*Given data*.

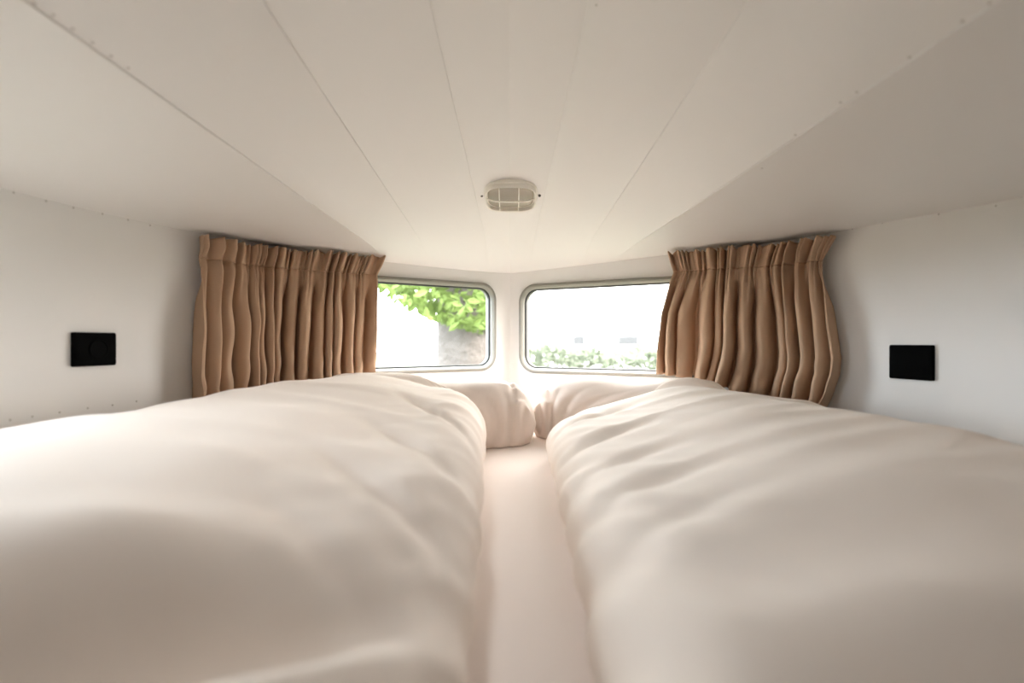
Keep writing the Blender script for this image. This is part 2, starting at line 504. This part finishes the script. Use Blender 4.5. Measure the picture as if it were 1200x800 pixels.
# ------------------------------------------------------------------ duvets
def duvet(name, label, sgn, x_in, z_out, crown, y_far, seed, folds):
    """sgn -1 left, +1 right. x_in(y): inner edge; z_out(y): height at the wall; crown(x,y): extra"""
    y0 = -.34
    NV, NU = 150, 96
    U = []
    for i in range(NU + 1):
        t = i / NU
        U.append(.5 * (1 - math.cos(math.pi * t)) * .55 + t * .45)
    top, bot = [], []
    bv = B_pl if sgn < 0 else B_pr
    for jv in range(NV + 1):
        t = jv / NV
        tv = .5 * (1 - math.cos(math.pi * t)) * .5 + t * .5
        for iu in range(NU + 1):
            u = U[iu]
            yc = y0 + (y_far(u) - y0) * tv
            # keep off the wall, a little further where the curtain hangs
            sw = s_of_y(min(yc, 1.30), sgn > 0); wx = abs(plan(sw).x) - interp(yc, [(.9, .012), (1.05, .06), (1.14, .085), (1.3, .10)])
            xi = x_in(yc)
            rc = .11
            q = (yc - (y_far(u) - rc)) / rc
            if q > 0: xi += (rc - rc * math.sqrt(max(0, 1 - min(1, q) ** 2))) * .9
            # outer rear corner
            d_in = u * (wx - xi)
            ax = xi + u * (wx - xi)
            d_far = (y_far(u) - yc)
            d_out = wx - ax
            d_near = yc - y0
            wr = noise.noise(Vector((yc * 4.5, seed, 3.1)))
            R = .085 + .02 * wr
            def ed(d, R): 
                c = max(0, min(1, d / R)); return math.sqrt(max(0, 1 - (1 - c) ** 2))
            e = ed(d_in, R) * ed(d_far, .09) * ed(d_out, .05) * ed(d_near, .08)
            zt = crown(ax, yc, d_in, d_out)
            # pillow underneath
            under = MZ
            for dx, dy in ((0, 0), (.02, 0), (-.02, 0), (0, .02), (0, -.02)):
                hit = bv.ray_cast(Vector((sgn * ax + dx, yc + dy, MZ + .6)), Vector((0, 0, -1)))
                if hit[0] is not None: under = max(under, hit[0].z + .006)
            # gathers running off the inner edge
            qq = yc + .75 * d_in
            fall = math.exp(-(d_in / .13) ** 1.4)
            w = 0
            w += .55 * (1 - abs(noise.noise(Vector((qq * 9.5 + seed, d_in * 1.6, seed)))) * 2.6)
            w += .35 * (1 - abs(noise.noise(Vector((qq * 19 + seed * 2, d_in * 3, seed + 4)))) * 2.6)
            zt += .011 * w * fall * min(1, d_in / .03)
            # broad soft waves of the filling
            zt += .010 * noise.noise(Vector((ax * 3.2 + seed, yc * 4.0 + ax * 1.5, seed)))
            # long shallow creases, running across
            cr = 1 - abs(noise.noise(Vector((ax * 1.6 + seed, yc * 8 - ax * 3.5, seed + 9)))) * 3
            zt += .0035 * max(0, cr)
            zt += folds(ax, yc)
            ztop = max(CZ + zt, under + .018)
            zc = under * .62 + ztop * .38
            if under > MZ + .02: zc = under + .012
            X = ax
            X += .010 * fall * (w - .4) * (1 - min(1, d_in / .12)) * -1
            z1 = zc + (ztop - zc) * e
            z2 = zc - (zc - under - .002) * min(1, e * 1.15)
            top.append((sgn * X, yc, z1)); bot.append((sgn * X, yc, z2))
    n1 = NU + 1; off = len(top); fs = []
    for i in range(NV):
        for j in range(NU):
            q = i * n1 + j
            fs.append((q, q + 1, q + n1 + 1, q + n1))
            fs.append((off + q, off + q + n1, off + q + n1 + 1, off + q + 1))
    o = obj(name, top + bot, fs, M_duvet)
    bm = bmesh.new(); bm.from_mesh(o.data); bmesh.ops.remove_doubles(bm, verts=bm.verts, dist=1e-5)
    bmesh.ops.recalc_face_normals(bm, faces=bm.faces); bm.to_mesh(o.data); bm.free()
    for p in o.data.polygons: p.use_smooth = True
    sd = o.modifiers.new('smooth', 'SUBSURF'); sd.levels = 1; sd.render_levels = 1
    return tag(o, label, 'duvet')

def crown_l(ax, y, d_in, d_out):
    zo = sinterp(y, [(.2, -.19), (.82, -.146), (1.03, -.140), (1.13, -.125), (1.25, -.105)])
    zc = sinterp(y, [(.0, -.24), (.17, -.215), (.27, -.168), (.37, -.122), (.55, -.108), (.8, -.105), (1.1, -.085), (1.25, -.084)])
    zi = sinterp(y, [(-.1, -.22), (.3, -.175), (.6, -.145), (1.0, -.125), (1.25, -.125)])
    t = smooth01(d_in / .30); m = zi + (zc - zi) * t
    return m + (zo - m) * smooth01(1 - d_out / .28)
def folds_l(ax, y):
    # a deep diagonal valley close to the lens and the soft ridge in front of it
    yv = .285 + (.17 - ax) * .33
    g = lambda c, wd: math.exp(-((y - c) / wd) ** 2)
    f = smooth01((ax - .06) / .08)
    r = f * (-.036 * g(yv, .035) + .018 * g(yv - .06, .03) + .010 * g(yv + .09, .05))
    # creases that drop to the inner edge
    for (xa, ya, k, am, wd) in ((.10, .86, 1.1, .012, .02), (.12, .66, 1.0, .010, .02), (.14, .50, .9, .010, .018), (.2, .42, .8, .008, .016)):
        dline = (y - ya) - k * (ax - xa)
        r -= am * math.exp(-(dline / wd) ** 2) * smooth01((ax - .04) / .04) * smooth01((.26 - ax) / .12)
    return r
duvet('duvet', 'large cream duvet on the left half of the bed, deep fold near the front', -1,
      lambda y: interp(y, [(-.3, .02), (.4, .027), (.9, .050), (1.3, .064)]), None, crown_l,
      lambda u: sinterp(u, [(0, 1.255), (.5, 1.30), (1, 1.27)]), 2.7, folds_l)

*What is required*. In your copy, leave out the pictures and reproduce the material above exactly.

*Task solution*.
Keep writing the Blender script for this image. This is part 2, starting at line 504. This part finishes the script. Use Blender 4.5. Measure the picture as if it were 1200x800 pixels.
# ------------------------------------------------------------------ duvets
def duvet(name, label, sgn, x_in, z_out, crown, y_far, seed, folds):
    """sgn -1 left, +1 right. x_in(y): inner edge; z_out(y): height at the wall; crown(x,y): extra"""
    y0 = -.34
    NV, NU = 150, 96
    U = []
    for i in range(NU + 1):
        t = i / NU
        U.append(.5 * (1 - math.cos(math.pi * t)) * .55 + t * .45)
    top, bot = [], []
    bv = B_pl if sgn < 0 else B_pr
    for jv in range(NV + 1):
        t = jv / NV
        tv = .5 * (1 - math.cos(math.pi * t)) * .5 + t * .5
        for iu in range(NU + 1):
            u = U[iu]
            yc = y0 + (y_far(u) - y0) * tv
            # keep off the wall, a little further where the curtain hangs
            sw = s_of_y(min(yc, 1.30), sgn > 0); wx = abs(plan(sw).x) - interp(yc, [(.9, .012), (1.05, .06), (1.14, .085), (1.3, .10)])
            xi = x_in(yc)
            rc = .11
            q = (yc - (y_far(u) - rc)) / rc
            if q > 0: xi += (rc - rc * math.sqrt(max(0, 1 - min(1, q) ** 2))) * .9
            # outer rear corner
            d_in = u * (wx - xi)
            ax = xi + u * (wx - xi)
            d_far = (y_far(u) - yc)
            d_out = wx - ax
            d_near = yc - y0
            wr = noise.noise(Vector((yc * 4.5, seed, 3.1)))
            R = .085 + .02 * wr
            def ed(d, R): 
                c = max(0, min(1, d / R)); return math.sqrt(max(0, 1 - (1 - c) ** 2))
            e = ed(d_in, R) * ed(d_far, .09) * ed(d_out, .05) * ed(d_near, .08)
            zt = crown(ax, yc, d_in, d_out)
            # pillow underneath
            under = MZ
            for dx, dy in ((0, 0), (.02, 0), (-.02, 0), (0, .02), (0, -.02)):
                hit = bv.ray_cast(Vector((sgn * ax + dx, yc + dy, MZ + .6)), Vector((0, 0, -1)))
                if hit[0] is not None: under = max(under, hit[0].z + .006)
            # gathers running off the inner edge
            qq = yc + .75 * d_in
            fall = math.exp(-(d_in / .13) ** 1.4)
            w = 0
            w += .55 * (1 - abs(noise.noise(Vector((qq * 9.5 + seed, d_in * 1.6, seed)))) * 2.6)
            w += .35 * (1 - abs(noise.noise(Vector((qq * 19 + seed * 2, d_in * 3, seed + 4)))) * 2.6)
            zt += .011 * w * fall * min(1, d_in / .03)
            # broad soft waves of the filling
            zt += .010 * noise.noise(Vector((ax * 3.2 + seed, yc * 4.0 + ax * 1.5, seed)))
            # long shallow creases, running across
            cr = 1 - abs(noise.noise(Vector((ax * 1.6 + seed, yc * 8 - ax * 3.5, seed + 9)))) * 3
            zt += .0035 * max(0, cr)
            zt += folds(ax, yc)
            ztop = max(CZ + zt, under + .018)
            zc = under * .62 + ztop * .38
            if under > MZ + .02: zc = under + .012
            X = ax
            X += .010 * fall * (w - .4) * (1 - min(1, d_in / .12)) * -1
            z1 = zc + (ztop - zc) * e
            z2 = zc - (zc - under - .002) * min(1, e * 1.15)
            top.append((sgn * X, yc, z1)); bot.append((sgn * X, yc, z2))
    n1 = NU + 1; off = len(top); fs = []
    for i in range(NV):
        for j in range(NU):
            q = i * n1 + j
            fs.append((q, q + 1, q + n1 + 1, q + n1))
            fs.append((off + q, off + q + n1, off + q + n1 + 1, off + q + 1))
    o = obj(name, top + bot, fs, M_duvet)
    bm = bmesh.new(); bm.from_mesh(o.data); bmesh.ops.remove_doubles(bm, verts=bm.verts, dist=1e-5)
    bmesh.ops.recalc_face_normals(bm, faces=bm.faces); bm.to_mesh(o.data); bm.free()
    for p in o.data.polygons: p.use_smooth = True
    sd = o.modifiers.new('smooth', 'SUBSURF'); sd.levels = 1; sd.render_levels = 1
    return tag(o, label, 'duvet')

def crown_l(ax, y, d_in, d_out):
    zo = sinterp(y, [(.2, -.19), (.82, -.146), (1.03, -.140), (1.13, -.125), (1.25, -.105)])
    zc = sinterp(y, [(.0, -.24), (.17, -.215), (.27, -.168), (.37, -.122), (.55, -.108), (.8, -.105), (1.1, -.085), (1.25, -.084)])
    zi = sinterp(y, [(-.1, -.22), (.3, -.175), (.6, -.145), (1.0, -.125), (1.25, -.125)])
    t = smooth01(d_in / .30); m = zi + (zc - zi) * t
    return m + (zo - m) * smooth01(1 - d_out / .28)
def folds_l(ax, y):
    # a deep diagonal valley close to the lens and the soft ridge in front of it
    yv = .285 + (.17 - ax) * .33
    g = lambda c, wd: math.exp(-((y - c) / wd) ** 2)
    f = smooth01((ax - .06) / .08)
    r = f * (-.036 * g(yv, .035) + .018 * g(yv - .06, .03) + .010 * g(yv + .09, .05))
    # creases that drop to the inner edge
    for (xa, ya, k, am, wd) in ((.10, .86, 1.1, .012, .02), (.12, .66, 1.0, .010, .02), (.14, .50, .9, .010, .018), (.2, .42, .8, .008, .016)):
        dline = (y - ya) - k * (ax - xa)
        r -= am * math.exp(-(dline / wd) ** 2) * smooth01((ax - .04) / .04) * smooth01((.26 - ax) / .12)
    return r
duvet('duvet', 'large cream duvet on the left half of the bed, deep fold near the front', -1,
      lambda y: interp(y, [(-.3, .02), (.4, .027), (.9, .050), (1.3, .064)]), None, crown_l,
      lambda u: sinterp(u, [(0, 1.255), (.5, 1.30), (1, 1.27)]), 2.7, folds_l)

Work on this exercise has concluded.